_Task directions_:
Below are records to be output exactly, every one of them.

++++ Entries provided

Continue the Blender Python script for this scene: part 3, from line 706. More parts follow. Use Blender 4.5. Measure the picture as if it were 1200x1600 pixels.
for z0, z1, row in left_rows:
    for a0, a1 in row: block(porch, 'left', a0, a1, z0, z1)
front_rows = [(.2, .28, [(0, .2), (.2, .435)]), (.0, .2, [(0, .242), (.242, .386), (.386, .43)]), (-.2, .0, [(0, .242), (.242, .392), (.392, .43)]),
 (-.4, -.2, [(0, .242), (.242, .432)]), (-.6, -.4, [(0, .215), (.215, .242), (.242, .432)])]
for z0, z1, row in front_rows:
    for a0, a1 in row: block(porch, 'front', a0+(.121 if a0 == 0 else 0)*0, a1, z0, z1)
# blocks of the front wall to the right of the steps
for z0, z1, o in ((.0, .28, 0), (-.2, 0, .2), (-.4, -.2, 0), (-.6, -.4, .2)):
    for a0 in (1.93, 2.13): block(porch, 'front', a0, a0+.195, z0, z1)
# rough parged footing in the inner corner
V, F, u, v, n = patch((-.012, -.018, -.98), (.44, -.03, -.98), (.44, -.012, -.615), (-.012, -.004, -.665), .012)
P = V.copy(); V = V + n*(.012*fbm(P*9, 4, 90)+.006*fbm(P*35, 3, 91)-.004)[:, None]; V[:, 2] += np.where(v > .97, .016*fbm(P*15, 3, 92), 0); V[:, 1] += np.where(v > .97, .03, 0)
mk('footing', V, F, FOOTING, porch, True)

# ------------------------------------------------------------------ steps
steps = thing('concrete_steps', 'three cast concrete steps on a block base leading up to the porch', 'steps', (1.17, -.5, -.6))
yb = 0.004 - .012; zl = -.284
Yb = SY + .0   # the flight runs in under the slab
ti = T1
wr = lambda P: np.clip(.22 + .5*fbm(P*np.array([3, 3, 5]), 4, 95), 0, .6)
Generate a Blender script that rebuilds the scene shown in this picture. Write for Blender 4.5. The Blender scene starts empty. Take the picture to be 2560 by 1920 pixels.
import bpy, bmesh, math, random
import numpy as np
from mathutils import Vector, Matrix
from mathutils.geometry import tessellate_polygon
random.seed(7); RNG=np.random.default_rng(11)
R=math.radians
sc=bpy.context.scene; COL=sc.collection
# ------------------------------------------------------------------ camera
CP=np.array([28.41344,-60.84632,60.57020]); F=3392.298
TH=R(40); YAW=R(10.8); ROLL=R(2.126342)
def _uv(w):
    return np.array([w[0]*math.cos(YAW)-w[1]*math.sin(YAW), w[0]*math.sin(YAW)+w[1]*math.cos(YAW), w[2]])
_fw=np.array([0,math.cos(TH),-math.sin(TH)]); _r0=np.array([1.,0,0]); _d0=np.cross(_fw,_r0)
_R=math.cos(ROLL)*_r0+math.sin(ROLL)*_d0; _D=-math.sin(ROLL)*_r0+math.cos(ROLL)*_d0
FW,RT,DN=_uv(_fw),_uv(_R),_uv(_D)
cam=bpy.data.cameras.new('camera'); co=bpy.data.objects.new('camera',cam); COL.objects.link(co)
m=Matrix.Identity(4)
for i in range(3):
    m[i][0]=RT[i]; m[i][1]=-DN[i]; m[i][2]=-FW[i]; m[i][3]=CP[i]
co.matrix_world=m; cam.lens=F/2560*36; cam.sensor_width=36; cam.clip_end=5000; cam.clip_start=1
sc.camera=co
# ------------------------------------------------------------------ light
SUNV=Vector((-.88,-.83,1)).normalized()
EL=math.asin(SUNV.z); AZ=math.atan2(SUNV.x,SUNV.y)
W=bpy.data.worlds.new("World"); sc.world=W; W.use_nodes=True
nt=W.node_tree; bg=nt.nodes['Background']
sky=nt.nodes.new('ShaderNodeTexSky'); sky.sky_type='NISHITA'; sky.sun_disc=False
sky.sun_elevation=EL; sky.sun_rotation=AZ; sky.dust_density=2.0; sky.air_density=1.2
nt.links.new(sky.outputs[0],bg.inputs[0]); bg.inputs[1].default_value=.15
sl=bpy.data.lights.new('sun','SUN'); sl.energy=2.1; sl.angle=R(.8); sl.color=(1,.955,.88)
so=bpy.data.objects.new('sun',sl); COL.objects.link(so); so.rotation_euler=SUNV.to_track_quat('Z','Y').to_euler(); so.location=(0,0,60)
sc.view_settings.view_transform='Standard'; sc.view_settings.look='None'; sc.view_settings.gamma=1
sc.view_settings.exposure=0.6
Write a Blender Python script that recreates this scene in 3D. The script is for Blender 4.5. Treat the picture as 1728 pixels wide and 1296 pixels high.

++++++++

_Correct output_:
Continue the Blender Python script for this scene: part 3, from line 706. More parts follow. Use Blender 4.5. Measure the picture as if it were 1200x1600 pixels.
for z0, z1, row in left_rows:
    for a0, a1 in row: block(porch, 'left', a0, a1, z0, z1)
front_rows = [(.2, .28, [(0, .2), (.2, .435)]), (.0, .2, [(0, .242), (.242, .386), (.386, .43)]), (-.2, .0, [(0, .242), (.242, .392), (.392, .43)]),
 (-.4, -.2, [(0, .242), (.242, .432)]), (-.6, -.4, [(0, .215), (.215, .242), (.242, .432)])]
for z0, z1, row in front_rows:
    for a0, a1 in row: block(porch, 'front', a0+(.121 if a0 == 0 else 0)*0, a1, z0, z1)
# blocks of the front wall to the right of the steps
for z0, z1, o in ((.0, .28, 0), (-.2, 0, .2), (-.4, -.2, 0), (-.6, -.4, .2)):
    for a0 in (1.93, 2.13): block(porch, 'front', a0, a0+.195, z0, z1)
# rough parged footing in the inner corner
V, F, u, v, n = patch((-.012, -.018, -.98), (.44, -.03, -.98), (.44, -.012, -.615), (-.012, -.004, -.665), .012)
P = V.copy(); V = V + n*(.012*fbm(P*9, 4, 90)+.006*fbm(P*35, 3, 91)-.004)[:, None]; V[:, 2] += np.where(v > .97, .016*fbm(P*15, 3, 92), 0); V[:, 1] += np.where(v > .97, .03, 0)
mk('footing', V, F, FOOTING, porch, True)

# ------------------------------------------------------------------ steps
steps = thing('concrete_steps', 'three cast concrete steps on a block base leading up to the porch', 'steps', (1.17, -.5, -.6))
yb = 0.004 - .012; zl = -.284
Yb = SY + .0   # the flight runs in under the slab
ti = T1
wr = lambda P: np.clip(.22 + .5*fbm(P*np.array([3, 3, 5]), 4, 95), 0, .6)
Generate a Blender script that rebuilds the scene shown in this picture. Write for Blender 4.5. The Blender scene starts empty. Take the picture to be 2560 by 1920 pixels.
import bpy, bmesh, math, random
import numpy as np
from mathutils import Vector, Matrix
from mathutils.geometry import tessellate_polygon
random.seed(7); RNG=np.random.default_rng(11)
R=math.radians
sc=bpy.context.scene; COL=sc.collection
# ------------------------------------------------------------------ camera
CP=np.array([28.41344,-60.84632,60.57020]); F=3392.298
TH=R(40); YAW=R(10.8); ROLL=R(2.126342)
def _uv(w):
    return np.array([w[0]*math.cos(YAW)-w[1]*math.sin(YAW), w[0]*math.sin(YAW)+w[1]*math.cos(YAW), w[2]])
_fw=np.array([0,math.cos(TH),-math.sin(TH)]); _r0=np.array([1.,0,0]); _d0=np.cross(_fw,_r0)
_R=math.cos(ROLL)*_r0+math.sin(ROLL)*_d0; _D=-math.sin(ROLL)*_r0+math.cos(ROLL)*_d0
FW,RT,DN=_uv(_fw),_uv(_R),_uv(_D)
cam=bpy.data.cameras.new('camera'); co=bpy.data.objects.new('camera',cam); COL.objects.link(co)
m=Matrix.Identity(4)
for i in range(3):
    m[i][0]=RT[i]; m[i][1]=-DN[i]; m[i][2]=-FW[i]; m[i][3]=CP[i]
co.matrix_world=m; cam.lens=F/2560*36; cam.sensor_width=36; cam.clip_end=5000; cam.clip_start=1
sc.camera=co
# ------------------------------------------------------------------ light
SUNV=Vector((-.88,-.83,1)).normalized()
EL=math.asin(SUNV.z); AZ=math.atan2(SUNV.x,SUNV.y)
W=bpy.data.worlds.new("World"); sc.world=W; W.use_nodes=True
nt=W.node_tree; bg=nt.nodes['Background']
sky=nt.nodes.new('ShaderNodeTexSky'); sky.sky_type='NISHITA'; sky.sun_disc=False
sky.sun_elevation=EL; sky.sun_rotation=AZ; sky.dust_density=2.0; sky.air_density=1.2
nt.links.new(sky.outputs[0],bg.inputs[0]); bg.inputs[1].default_value=.15
sl=bpy.data.lights.new('sun','SUN'); sl.energy=2.1; sl.angle=R(.8); sl.color=(1,.955,.88)
so=bpy.data.objects.new('sun',sl); COL.objects.link(so); so.rotation_euler=SUNV.to_track_quat('Z','Y').to_euler(); so.location=(0,0,60)
sc.view_settings.view_transform='Standard'; sc.view_settings.look='None'; sc.view_settings.gamma=1
sc.view_settings.exposure=0.6
Write a Blender Python script that recreates this scene in 3D. The script is for Blender 4.5. Treat the picture as 1728 pixels wide and 1296 pixels high.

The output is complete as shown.